Data:
** start **
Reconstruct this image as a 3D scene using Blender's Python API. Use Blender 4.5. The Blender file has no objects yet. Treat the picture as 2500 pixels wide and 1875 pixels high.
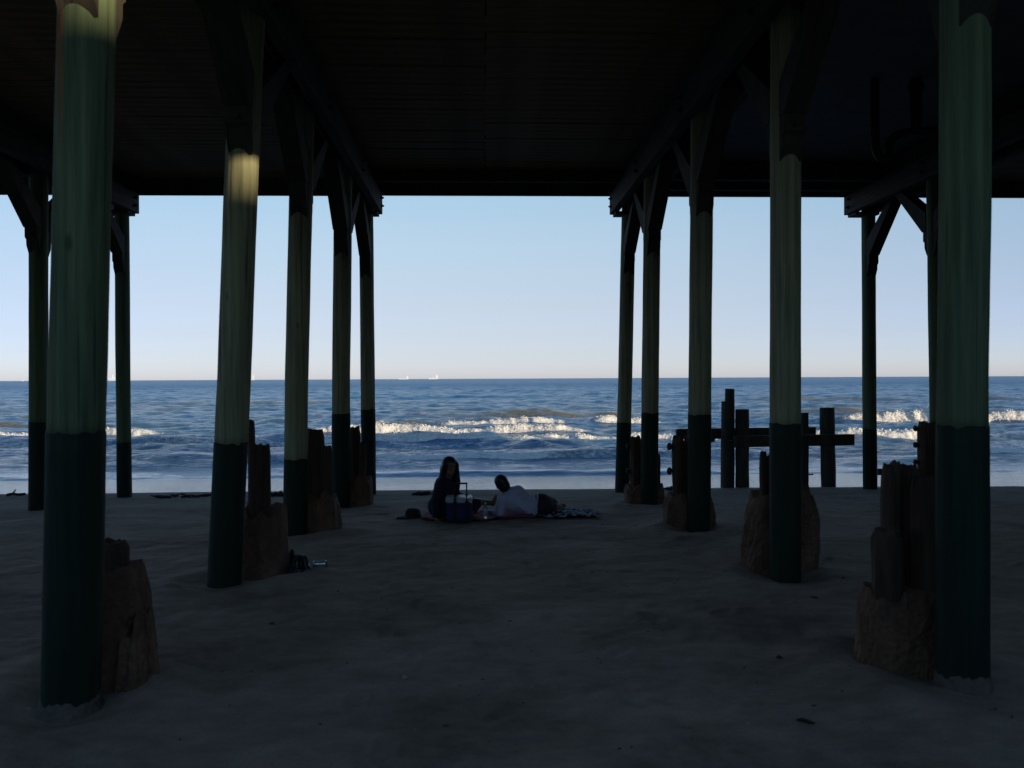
import bpy, bmesh, math, random
import numpy as np
from mathutils import Vector, Matrix

SC = bpy.context.scene
COL = SC.collection
R = math.radians
random.seed(7)

# ------------------------------------------------------------------ camera
CAM_Z = 1.80
FPX = 2000.0                      # focal length in pixels of a 2500-pixel-wide picture
YAW, PITCH, ROLL = R(2.0), R(-0.387), R(0.275)
fwd = Vector((math.sin(YAW) * math.cos(PITCH), math.cos(YAW) * math.cos(PITCH), math.sin(PITCH)))
r0 = Vector((math.cos(YAW), -math.sin(YAW), 0.0))
u0 = r0.cross(fwd)
rgt = r0 * math.cos(ROLL) - u0 * math.sin(ROLL)
upv = u0 * math.cos(ROLL) + r0 * math.sin(ROLL)
cam = bpy.data.cameras.new('camera')
cam.sensor_width = 36.0
cam.lens = 36.0 * FPX / 2500.0
cam.clip_start = 0.05
cam.clip_end = 60000.0
cam.dof.use_dof = True
cam.dof.focus_distance = 26.0
cam.dof.aperture_fstop = 3.2
camo = bpy.data.objects.new('camera', cam)
COL.objects.link(camo)
m3 = Matrix((rgt, upv, -fwd)).transposed()
camo.matrix_world = Matrix.Translation((0, 0, CAM_Z)) @ m3.to_4x4()
SC.camera = camo

# ------------------------------------------------------------------ sky and sun
SUN_EL, SUN_AZ = R(6.0), R(55.0)    # azimuth measured from straight behind the camera towards the right
sun_dir = Vector((math.sin(SUN_AZ) * math.cos(SUN_EL), -math.cos(SUN_AZ) * math.cos(SUN_EL), math.sin(SUN_EL)))
world = bpy.data.worlds.new('World')
SC.world = world
world.use_nodes = True
wn = world.node_tree
sky = wn.nodes.new('ShaderNodeTexSky')
sky.sky_type = 'NISHITA'
sky.sun_disc = False
sky.sun_elevation = SUN_EL
sky.sun_rotation = math.atan2(sun_dir.x, sun_dir.y)
sky.altitude = 0.0
sky.air_density = 1.0
sky.dust_density = 0.3
sky.ozone_density = 2.0
bg = wn.nodes['Background']
bg.inputs['Strength'].default_value = 0.15
# sea air whitens the low sky: a tint that depends on the elevation alone, the same all round the horizon
wtc = wn.nodes.new('ShaderNodeTexCoord')
wev = wn.nodes.new('ShaderNodeVectorMath'); wev.operation = 'MULTIPLY'; wev.inputs[1].default_value = (0.30, 1.0, 1.0)
wnn = wn.nodes.new('ShaderNodeVectorMath'); wnn.operation = 'NORMALIZE'
wn.links.new(wtc.outputs['Generated'], wev.inputs[0]); wn.links.new(wev.outputs[0], wnn.inputs[0]); wn.links.new(wnn.outputs[0], sky.inputs['Vector'])
wsep = wn.nodes.new('ShaderNodeSeparateXYZ')
wn.links.new(wtc.outputs['Generated'], wsep.inputs[0])
wr = wn.nodes.new('ShaderNodeValToRGB')
TINT = [(0.0017, (0.694, 0.955, 2.669)), (0.0122, (0.675, 0.884, 2.311)), (0.0297, (0.651, 0.769, 1.744)), (0.0523, (0.691, 0.708, 1.312)),
        (0.0872, (0.804, 0.718, 1.042)), (0.1219, (0.919, 0.78, 0.96)), (0.165, (1.042, 0.878, 0.961)), (0.2164, (1.117, 0.982, 1.003)),
        (0.2756, (1.12, 1.04, 1.056)), (0.40, (1.0, 1.06, 1.15)), (0.60, (0.85, 1.0, 1.15))]
while len(wr.color_ramp.elements) < len(TINT): wr.color_ramp.elements.new(0.5)
for el_, (p_, c_) in zip(wr.color_ramp.elements, TINT):
    el_.position = p_; el_.color = (c_[0] / 4.0, c_[1] / 4.0, c_[2] / 4.0, 1)
wn.links.new(wsep.outputs['Z'], wr.inputs['Fac'])
wm = wn.nodes.new('ShaderNodeVectorMath'); wm.operation = 'MULTIPLY'
wn.links.new(sky.outputs['Color'], wm.inputs[0]); wn.links.new(wr.outputs['Color'], wm.inputs[1])
ws = wn.nodes.new('ShaderNodeVectorMath'); ws.operation = 'SCALE'; ws.inputs['Scale'].default_value = 4.0
wn.links.new(wm.outputs[0], ws.inputs[0])
wn.links.new(ws.outputs[0], bg.inputs['Color'])
sl = bpy.data.lights.new('sun', 'SUN')
sl.energy = 3.2
sl.angle = R(0.5)
sl.color = (1.0, 0.82, 0.57)
so = bpy.data.objects.new('sun', sl)
COL.objects.link(so)
so.rotation_euler = (-sun_dir).to_track_quat('-Z', 'Y').to_euler()
SC.view_settings.view_transform = 'Standard'
SC.view_settings.look = 'None'
SC.view_settings.exposure = 0.95
SC.view_settings.gamma = 1.0
SC.view_settings.use_curve_mapping = False
SC.render.engine = 'CYCLES'
SC.cycles.max_bounces = 8
SC.cycles.diffuse_bounces = 5
SC.cycles.use_denoising = True

# ------------------------------------------------------------------ helpers
def at(px, py, Y):
    """point at distance Y down the beach that a 2500x1875 picture shows at px, py"""
    d = fwd * FPX + rgt * (px - 1250.0) - upv * (py - 937.5)
    return Vector((0, 0, CAM_Z)) + d * (Y / d.y)

def tag(o, label=None, cat=None, group=None, kind=None):
    if label: o['label'] = label
    if cat: o['category'] = cat
    if group: o['group'] = group
    if kind: o['kind'] = kind
    return o

def empty(name, loc):
    o = bpy.data.objects.new(name, None)
    o.empty_display_size = 0.1
    COL.objects.link(o)
    o.location = loc
    return o

def link(name, me, mat, parent=None, loc=None, smooth=False):
    o = bpy.data.objects.new(name, me)
    COL.objects.link(o)
    if mat is not None and not me.materials:
        me.materials.append(mat)
    if parent is not None:
        o.parent = parent
    if loc is not None:
        o.location = loc
    if smooth:
        me.polygons.foreach_set('use_smooth', [True] * len(me.polygons))
    return o

def bm_obj(name, bm, mat, parent=None, loc=None, smooth=False):
    bmesh.ops.recalc_face_normals(bm, faces=bm.faces)
    me = bpy.data.meshes.new(name)
    bm.to_mesh(me)
    bm.free()
    return link(name, me, mat, parent, loc, smooth)

def add_box(bm, c, s, rot=None):
    """box centred at c with full sizes s"""
    vs = []
    for dx in (-.5, .5):
        for dy in (-.5, .5):
            for dz in (-.5, .5):
                v = Vector((dx * s[0], dy * s[1], dz * s[2]))
                if rot is not None: v = rot @ v
                vs.append(bm.verts.new(Vector(c) + v))
    for f in ((0, 1, 3, 2), (4, 6, 7, 5), (0, 4, 5, 1), (2, 3, 7, 6), (0, 2, 6, 4), (1, 5, 7, 3)):
        bm.faces.new([vs[i] for i in f])
    return vs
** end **
What the task asks:
Repeat the material exactly as it reads, without any of its pictures.

Complete answer:
Reconstruct this image as a 3D scene using Blender's Python API. Use Blender 4.5. The Blender file has no objects yet. Treat the picture as 2500 pixels wide and 1875 pixels high.
import bpy, bmesh, math, random
import numpy as np
from mathutils import Vector, Matrix

SC = bpy.context.scene
COL = SC.collection
R = math.radians
random.seed(7)

# ------------------------------------------------------------------ camera
CAM_Z = 1.80
FPX = 2000.0                      # focal length in pixels of a 2500-pixel-wide picture
YAW, PITCH, ROLL = R(2.0), R(-0.387), R(0.275)
fwd = Vector((math.sin(YAW) * math.cos(PITCH), math.cos(YAW) * math.cos(PITCH), math.sin(PITCH)))
r0 = Vector((math.cos(YAW), -math.sin(YAW), 0.0))
u0 = r0.cross(fwd)
rgt = r0 * math.cos(ROLL) - u0 * math.sin(ROLL)
upv = u0 * math.cos(ROLL) + r0 * math.sin(ROLL)
cam = bpy.data.cameras.new('camera')
cam.sensor_width = 36.0
cam.lens = 36.0 * FPX / 2500.0
cam.clip_start = 0.05
cam.clip_end = 60000.0
cam.dof.use_dof = True
cam.dof.focus_distance = 26.0
cam.dof.aperture_fstop = 3.2
camo = bpy.data.objects.new('camera', cam)
COL.objects.link(camo)
m3 = Matrix((rgt, upv, -fwd)).transposed()
camo.matrix_world = Matrix.Translation((0, 0, CAM_Z)) @ m3.to_4x4()
SC.camera = camo

# ------------------------------------------------------------------ sky and sun
SUN_EL, SUN_AZ = R(6.0), R(55.0)    # azimuth measured from straight behind the camera towards the right
sun_dir = Vector((math.sin(SUN_AZ) * math.cos(SUN_EL), -math.cos(SUN_AZ) * math.cos(SUN_EL), math.sin(SUN_EL)))
world = bpy.data.worlds.new('World')
SC.world = world
world.use_nodes = True
wn = world.node_tree
sky = wn.nodes.new('ShaderNodeTexSky')
sky.sky_type = 'NISHITA'
sky.sun_disc = False
sky.sun_elevation = SUN_EL
sky.sun_rotation = math.atan2(sun_dir.x, sun_dir.y)
sky.altitude = 0.0
sky.air_density = 1.0
sky.dust_density = 0.3
sky.ozone_density = 2.0
bg = wn.nodes['Background']
bg.inputs['Strength'].default_value = 0.15
# sea air whitens the low sky: a tint that depends on the elevation alone, the same all round the horizon
wtc = wn.nodes.new('ShaderNodeTexCoord')
wev = wn.nodes.new('ShaderNodeVectorMath'); wev.operation = 'MULTIPLY'; wev.inputs[1].default_value = (0.30, 1.0, 1.0)
wnn = wn.nodes.new('ShaderNodeVectorMath'); wnn.operation = 'NORMALIZE'
wn.links.new(wtc.outputs['Generated'], wev.inputs[0]); wn.links.new(wev.outputs[0], wnn.inputs[0]); wn.links.new(wnn.outputs[0], sky.inputs['Vector'])
wsep = wn.nodes.new('ShaderNodeSeparateXYZ')
wn.links.new(wtc.outputs['Generated'], wsep.inputs[0])
wr = wn.nodes.new('ShaderNodeValToRGB')
TINT = [(0.0017, (0.694, 0.955, 2.669)), (0.0122, (0.675, 0.884, 2.311)), (0.0297, (0.651, 0.769, 1.744)), (0.0523, (0.691, 0.708, 1.312)),
        (0.0872, (0.804, 0.718, 1.042)), (0.1219, (0.919, 0.78, 0.96)), (0.165, (1.042, 0.878, 0.961)), (0.2164, (1.117, 0.982, 1.003)),
        (0.2756, (1.12, 1.04, 1.056)), (0.40, (1.0, 1.06, 1.15)), (0.60, (0.85, 1.0, 1.15))]
while len(wr.color_ramp.elements) < len(TINT): wr.color_ramp.elements.new(0.5)
for el_, (p_, c_) in zip(wr.color_ramp.elements, TINT):
    el_.position = p_; el_.color = (c_[0] / 4.0, c_[1] / 4.0, c_[2] / 4.0, 1)
wn.links.new(wsep.outputs['Z'], wr.inputs['Fac'])
wm = wn.nodes.new('ShaderNodeVectorMath'); wm.operation = 'MULTIPLY'
wn.links.new(sky.outputs['Color'], wm.inputs[0]); wn.links.new(wr.outputs['Color'], wm.inputs[1])
ws = wn.nodes.new('ShaderNodeVectorMath'); ws.operation = 'SCALE'; ws.inputs['Scale'].default_value = 4.0
wn.links.new(wm.outputs[0], ws.inputs[0])
wn.links.new(ws.outputs[0], bg.inputs['Color'])
sl = bpy.data.lights.new('sun', 'SUN')
sl.energy = 3.2
sl.angle = R(0.5)
sl.color = (1.0, 0.82, 0.57)
so = bpy.data.objects.new('sun', sl)
COL.objects.link(so)
so.rotation_euler = (-sun_dir).to_track_quat('-Z', 'Y').to_euler()
SC.view_settings.view_transform = 'Standard'
SC.view_settings.look = 'None'
SC.view_settings.exposure = 0.95
SC.view_settings.gamma = 1.0
SC.view_settings.use_curve_mapping = False
SC.render.engine = 'CYCLES'
SC.cycles.max_bounces = 8
SC.cycles.diffuse_bounces = 5
SC.cycles.use_denoising = True

# ------------------------------------------------------------------ helpers
def at(px, py, Y):
    """point at distance Y down the beach that a 2500x1875 picture shows at px, py"""
    d = fwd * FPX + rgt * (px - 1250.0) - upv * (py - 937.5)
    return Vector((0, 0, CAM_Z)) + d * (Y / d.y)

def tag(o, label=None, cat=None, group=None, kind=None):
    if label: o['label'] = label
    if cat: o['category'] = cat
    if group: o['group'] = group
    if kind: o['kind'] = kind
    return o

def empty(name, loc):
    o = bpy.data.objects.new(name, None)
    o.empty_display_size = 0.1
    COL.objects.link(o)
    o.location = loc
    return o

def link(name, me, mat, parent=None, loc=None, smooth=False):
    o = bpy.data.objects.new(name, me)
    COL.objects.link(o)
    if mat is not None and not me.materials:
        me.materials.append(mat)
    if parent is not None:
        o.parent = parent
    if loc is not None:
        o.location = loc
    if smooth:
        me.polygons.foreach_set('use_smooth', [True] * len(me.polygons))
    return o

def bm_obj(name, bm, mat, parent=None, loc=None, smooth=False):
    bmesh.ops.recalc_face_normals(bm, faces=bm.faces)
    me = bpy.data.meshes.new(name)
    bm.to_mesh(me)
    bm.free()
    return link(name, me, mat, parent, loc, smooth)

def add_box(bm, c, s, rot=None):
    """box centred at c with full sizes s"""
    vs = []
    for dx in (-.5, .5):
        for dy in (-.5, .5):
            for dz in (-.5, .5):
                v = Vector((dx * s[0], dy * s[1], dz * s[2]))
                if rot is not None: v = rot @ v
                vs.append(bm.verts.new(Vector(c) + v))
    for f in ((0, 1, 3, 2), (4, 6, 7, 5), (0, 4, 5, 1), (2, 3, 7, 6), (0, 2, 6, 4), (1, 5, 7, 3)):
        bm.faces.new([vs[i] for i in f])
    return vs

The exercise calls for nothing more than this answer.